### PROBLEM TO WORK ON
Stop after the line with "pi = math.pi": repeat exactly every line before it, beginning with the first, and that line itself.

──────── RECORDED DATA ────────

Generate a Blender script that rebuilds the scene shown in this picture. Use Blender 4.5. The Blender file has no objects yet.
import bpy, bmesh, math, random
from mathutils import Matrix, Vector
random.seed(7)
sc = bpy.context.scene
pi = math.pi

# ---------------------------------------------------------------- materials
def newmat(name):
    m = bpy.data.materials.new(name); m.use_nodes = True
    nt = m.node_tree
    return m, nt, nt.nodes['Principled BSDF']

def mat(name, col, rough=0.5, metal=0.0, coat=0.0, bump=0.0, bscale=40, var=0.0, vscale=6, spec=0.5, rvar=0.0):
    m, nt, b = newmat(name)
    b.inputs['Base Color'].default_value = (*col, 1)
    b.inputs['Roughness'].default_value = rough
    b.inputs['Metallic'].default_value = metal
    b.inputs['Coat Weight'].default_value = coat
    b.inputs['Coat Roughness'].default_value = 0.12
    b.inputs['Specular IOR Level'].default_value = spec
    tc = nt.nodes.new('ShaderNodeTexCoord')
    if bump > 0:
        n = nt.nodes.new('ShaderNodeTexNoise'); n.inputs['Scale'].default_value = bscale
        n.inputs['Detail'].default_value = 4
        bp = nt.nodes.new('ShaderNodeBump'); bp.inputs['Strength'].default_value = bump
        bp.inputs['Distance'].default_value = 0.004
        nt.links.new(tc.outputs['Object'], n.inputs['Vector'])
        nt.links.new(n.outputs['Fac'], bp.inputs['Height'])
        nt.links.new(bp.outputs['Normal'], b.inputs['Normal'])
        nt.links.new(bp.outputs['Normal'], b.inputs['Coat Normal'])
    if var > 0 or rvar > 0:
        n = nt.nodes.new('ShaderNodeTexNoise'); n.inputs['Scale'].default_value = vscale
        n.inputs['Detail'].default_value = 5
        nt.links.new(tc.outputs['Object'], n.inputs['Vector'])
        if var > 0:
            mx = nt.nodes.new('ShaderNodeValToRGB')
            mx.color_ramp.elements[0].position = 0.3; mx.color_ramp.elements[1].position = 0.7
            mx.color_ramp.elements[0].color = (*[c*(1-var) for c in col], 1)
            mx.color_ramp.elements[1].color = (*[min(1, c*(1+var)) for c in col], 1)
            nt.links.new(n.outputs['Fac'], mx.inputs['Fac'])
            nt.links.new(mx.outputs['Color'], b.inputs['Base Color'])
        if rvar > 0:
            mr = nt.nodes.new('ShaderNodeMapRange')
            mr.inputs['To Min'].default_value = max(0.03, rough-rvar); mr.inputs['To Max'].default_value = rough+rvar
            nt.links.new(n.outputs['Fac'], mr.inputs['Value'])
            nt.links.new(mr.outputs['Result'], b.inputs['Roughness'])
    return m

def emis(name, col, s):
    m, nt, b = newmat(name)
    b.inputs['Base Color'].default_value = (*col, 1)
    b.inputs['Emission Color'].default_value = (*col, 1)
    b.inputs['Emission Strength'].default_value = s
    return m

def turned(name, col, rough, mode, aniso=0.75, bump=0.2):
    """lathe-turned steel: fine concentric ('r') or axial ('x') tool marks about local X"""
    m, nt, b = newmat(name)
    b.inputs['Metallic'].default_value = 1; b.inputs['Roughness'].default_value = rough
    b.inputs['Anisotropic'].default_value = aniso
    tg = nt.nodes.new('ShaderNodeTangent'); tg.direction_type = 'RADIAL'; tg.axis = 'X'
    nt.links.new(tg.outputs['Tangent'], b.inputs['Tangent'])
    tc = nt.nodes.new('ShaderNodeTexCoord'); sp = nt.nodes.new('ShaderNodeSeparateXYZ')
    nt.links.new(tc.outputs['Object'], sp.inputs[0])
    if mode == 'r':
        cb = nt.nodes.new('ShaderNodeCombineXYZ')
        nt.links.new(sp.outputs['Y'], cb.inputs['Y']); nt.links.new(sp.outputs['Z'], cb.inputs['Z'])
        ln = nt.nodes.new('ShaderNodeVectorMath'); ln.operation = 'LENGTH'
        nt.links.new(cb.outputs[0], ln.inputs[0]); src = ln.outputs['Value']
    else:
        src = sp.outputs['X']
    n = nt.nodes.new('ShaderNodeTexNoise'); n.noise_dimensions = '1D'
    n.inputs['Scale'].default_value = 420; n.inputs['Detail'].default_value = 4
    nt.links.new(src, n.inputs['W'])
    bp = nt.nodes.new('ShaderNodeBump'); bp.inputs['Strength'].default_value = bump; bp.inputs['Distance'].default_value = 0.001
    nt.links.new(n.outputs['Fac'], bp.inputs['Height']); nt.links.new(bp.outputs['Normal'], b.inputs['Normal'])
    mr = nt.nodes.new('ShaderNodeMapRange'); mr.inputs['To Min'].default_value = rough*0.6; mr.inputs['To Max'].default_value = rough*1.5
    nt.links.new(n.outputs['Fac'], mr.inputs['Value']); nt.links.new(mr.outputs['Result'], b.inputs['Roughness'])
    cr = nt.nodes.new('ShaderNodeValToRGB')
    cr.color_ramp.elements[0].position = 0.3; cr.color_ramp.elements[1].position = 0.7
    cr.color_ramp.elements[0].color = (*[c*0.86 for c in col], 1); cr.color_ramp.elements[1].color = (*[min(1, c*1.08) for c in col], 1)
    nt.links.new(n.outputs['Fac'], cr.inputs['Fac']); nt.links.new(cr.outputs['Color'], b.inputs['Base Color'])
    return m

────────

### SOLUTION FOR THIS PROBLEM
Generate a Blender script that rebuilds the scene shown in this picture. Use Blender 4.5. The Blender file has no objects yet.
import bpy, bmesh, math, random
from mathutils import Matrix, Vector
random.seed(7)
sc = bpy.context.scene
pi = math.pi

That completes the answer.